仮説の検証として、既存エージェントを停止してからアップデートしてみたところ、問題なく 成功 となりました。
そのため、可能であれば既存エージェントを停止する手順を加えておくと良いと思います。

設定ファイル(newrelic-infra.yml)が上書きされる

既存の設定ファイル(newrelic-infra.yml)で、ライセンスキー以外の環境変数を設定していた場合、以下に内容に上書きされてしまうので、再度設定が必要です。
これはなかなか厄介で、 Additional Arguments で設定できるようになることを期待します。。

# THIS FILE IS MACHINE GENERATED
license_key: XXXXXXXXXXXXXXXXXXXX

参考: Infrastructure agent configuration settings

すでに最新バージョンをインストールしていた場合

これは実行しても問題ないんですが、すでにインストールされていると言われて完了するだけです。

New-Relic-infrastructure-monitoring-agent 1.0.3 is already installed

インストールする挙動もなく、RunCommandのステータスも 成功 となります。

スケジュール実行する場合

スケジュール実行を設定すると、ステートマネージャーに設定が作成されます。

スケジュール設定の最短は30分間隔

スケジュール設定は、CRON/Rate式で設定できます。

試しに5分間隔でやってみようとしたら怒られました。
最短はデフォルトで設定される30分間隔でした。

InvalidSchedule: Schedule expression cron(0/5 * * * ? *) is currently not accepted. Supported expressions are every half, 1, 2, 4, 8 or 12 hour(s), every specified day and time of the week, or a specific day in a specific week of the month Supported examples are: cron(0 0/30 * 1/1 * ? *), cron(0 0 0/4 1/1 * ? *), cron (0 0 10 ? * SUN *), cron (0 0 10 ? * * *), cron(0 0 ? * TUE#2 *)

設定したスケジュールを確認すること

CRONスケジュールビルダーのデフォルトを選択すると、30分間隔ではなく、、

rate(1 day)が設定されます。これだと1日間隔になってしまうので。。

その後、Editから再度CRONスケジュールビルダーのデフォルトを選択すると、今度はちゃんと cron(0 */30 * * * ? *) が設定されます。
スケジュールを設定する際は、意図通りの設定が入っているか確認しましょう。

RunCommandのステータスは失敗になる

これは上記でもあったんですが、既存のエージェントのバージョンアップデートを実行する際、RunCommandは失敗します。
ただ、エージェントが最新に上がってからもスケジュール実行時にRunCommandが失敗してしまうのです。

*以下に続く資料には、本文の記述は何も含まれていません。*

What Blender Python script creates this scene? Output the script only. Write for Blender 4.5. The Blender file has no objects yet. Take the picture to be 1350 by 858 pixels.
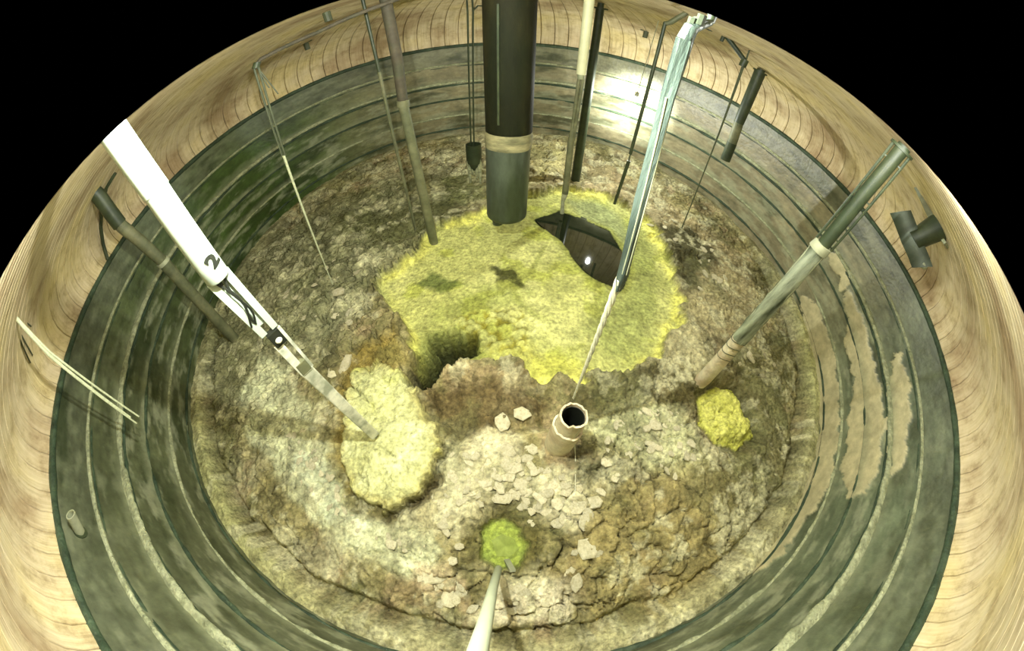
import bpy, math, random
import numpy as np
from mathutils import Vector
random.seed(4)
C = bpy.context.scene
COL = C.collection
R_ = math.radians

# ---------------------------------------------------------------- the place, in metres
TANK_R = 11.43                     # tank radius, axis at the origin, z = 0 at the waste's edge
CAM = Vector((-0.11, -8.67, 7.85)) # video camera lowered through a riser near the wall
RIM_Z = 5.68                       # top of the steel liner, where the dome springs
DOME_C = 3.1                       # rise of the dome
DOME_N = 2.4                       # roundness of its haunch

# ---------------------------------------------------------------- camera: fisheye looking straight down
cd = bpy.data.cameras.new('camera'); cam = bpy.data.objects.new('camera', cd); COL.objects.link(cam); C.camera = cam
cam.location = CAM
cd.type = 'PANO'
cd.panorama_type = 'FISHEYE_LENS_POLYNOMIAL'
cd.sensor_width = 36.0
PXRAD = 452.5                      # picture pixels per radian from the nadir
cd.fisheye_polynomial_k0 = 0; cd.fisheye_polynomial_k1 = -(1350/36)/PXRAD
cd.fisheye_polynomial_k2 = 0; cd.fisheye_polynomial_k3 = 0; cd.fisheye_polynomial_k4 = 0
cd.fisheye_fov = R_(190.4)
NX, NY = 664.0, 720.0              # the nadir in the picture
cd.shift_x = -(NX-675)/1350
cd.shift_y = (NY-429)/858

# ---------------------------------------------------------------- world, lights, exposure
w = bpy.data.worlds.new('dark_tank'); C.world = w; w.use_nodes = True
w.node_tree.nodes['Background'].inputs[0].default_value = (0, 0, 0, 1)
w.node_tree.nodes['Background'].inputs[1].default_value = 0
C.view_settings.view_transform = 'Standard'
try: C.view_settings.look = 'None'
except Exception: pass
C.view_settings.gamma = 1; C.view_settings.use_curve_mapping = False
C.view_settings.exposure = 0.0

def lamp(name, loc, power, size, color):
    l = bpy.data.lights.new(name, 'POINT'); l.energy = power; l.shadow_soft_size = size; l.color = color
    o = bpy.data.objects.new(name, l); COL.objects.link(o); o.location = loc; return o
def spot(name, loc, target, power, size, angle, blend, color):
    l = bpy.data.lights.new(name, 'SPOT'); l.energy = power; l.shadow_soft_size = size; l.color = color
    l.spot_size = R_(angle); l.spot_blend = blend
    o = bpy.data.objects.new(name, l); COL.objects.link(o); o.location = loc
    o.rotation_euler = (Vector(target)-Vector(loc)).to_track_quat('-Z', 'Y').to_euler(); return o
LIGHT = (0.97, 1.0, 0.93)
lamp('camera_lamp', CAM+Vector((-0.8, 2.2, 0.40)), 2850, 0.06, LIGHT)
lamp('fill_lamp_west', CAM+Vector((-1.0, 5.4, 0.62)), 750, 0.2, LIGHT)  # unseen fill lamp, added above the lens's field to brighten the far side
lamp('fill_lamp_east', CAM+Vector((4.0, 3.5, 0.50)), 560, 0.2, LIGHT)  # second added fill lamp, out of view, lifting the right side

# ---------------------------------------------------------------- picture point -> place
def ray(px, py):
    vx, vy = px-NX, NY-py; r = math.hypot(vx, vy) or 1e-6
    return vx/r, vy/r, r/PXRAD, r
def at_rho(px, py, rho):           # the point seen at (px, py), rho metres out from the camera's plumb line
    ux, uy, th, r = ray(px, py)
    return Vector((CAM.x+ux*rho, CAM.y+uy*rho, CAM.z-rho/math.tan(th)))
def at_z(px, py, z=0.0):
    ux, uy, th, r = ray(px, py)
    return at_rho(px, py, (CAM.z-z)*math.tan(th))
def floor_rho(px, py, z=0.0):
    return (CAM.z-z)*math.tan(ray(px, py)[2])
def at_wall(px, py, rad=TANK_R):
    ux, uy, th, r = ray(px, py)
    b = -(ux*CAM.x+uy*CAM.y); c = CAM.x**2+CAM.y**2-rad*rad
    return at_rho(px, py, b+math.sqrt(b*b-c))
def dome_z(x, y):
    q = min(0.9999, math.hypot(x, y)/TANK_R)
    return RIM_Z+DOME_C*(1-q**DOME_N)**(1/DOME_N)
def at_dome(px, py, inset=0.0):
    ux, uy, th, r = ray(px, py)
    b = -(ux*CAM.x+uy*CAM.y); c = CAM.x**2+CAM.y**2-TANK_R**2
    hi = b+math.sqrt(b*b-c); lo = 0.5
    f = lambda q: (lambda p: dome_z(p.x, p.y)-p.z)(at_rho(px, py, q))
    n = 60; prev = lo
    for i in range(1, n+1):
        q = lo+(hi-lo)*i/n
        if f(q) < 0:
            a, d = prev, q
            for _ in range(30):
                m_ = (a+d)/2
                if f(m_) < 0: d = m_
                else: a = m_
            return at_rho(px, py, a-inset)
        prev = q
    return at_rho(px, py, hi-inset)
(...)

おそらく、最新をインストールするRunCommandが正常終了していないため、再度インストールする挙動から始まるんだと思われます。
期待していた挙動としては、2回目以降のスケジュール実行ではすでに最新バージョンがインストールされているためスキップとなり、成功すると思いました。

しかし、実際の挙動としては、最新バージョンがインストールされているにも関わらず、再度インストールから実行され、設定ファイル(newrelic-infra.yml)も同じ内容ではありますが、上書きされます。(そして、サービスは実行中なのでRunCommandは失敗となる。)

これでは現状スケジュール実行はできないかなと判断しています。。

おわりに

AWS System Manager Distributorを使ってNew Relic infrastructure monitoring agentをインストールしてみることができました。
シンプルにライセンスキーを設定するエージェントのインストールやアップデートはそのまま活用できますし、注意事項を踏まえた手順にして運用していくこともできると思います。
現状まだ活用が難しいところはありますが、これから設定の幅が広がることを期待したい機能でした!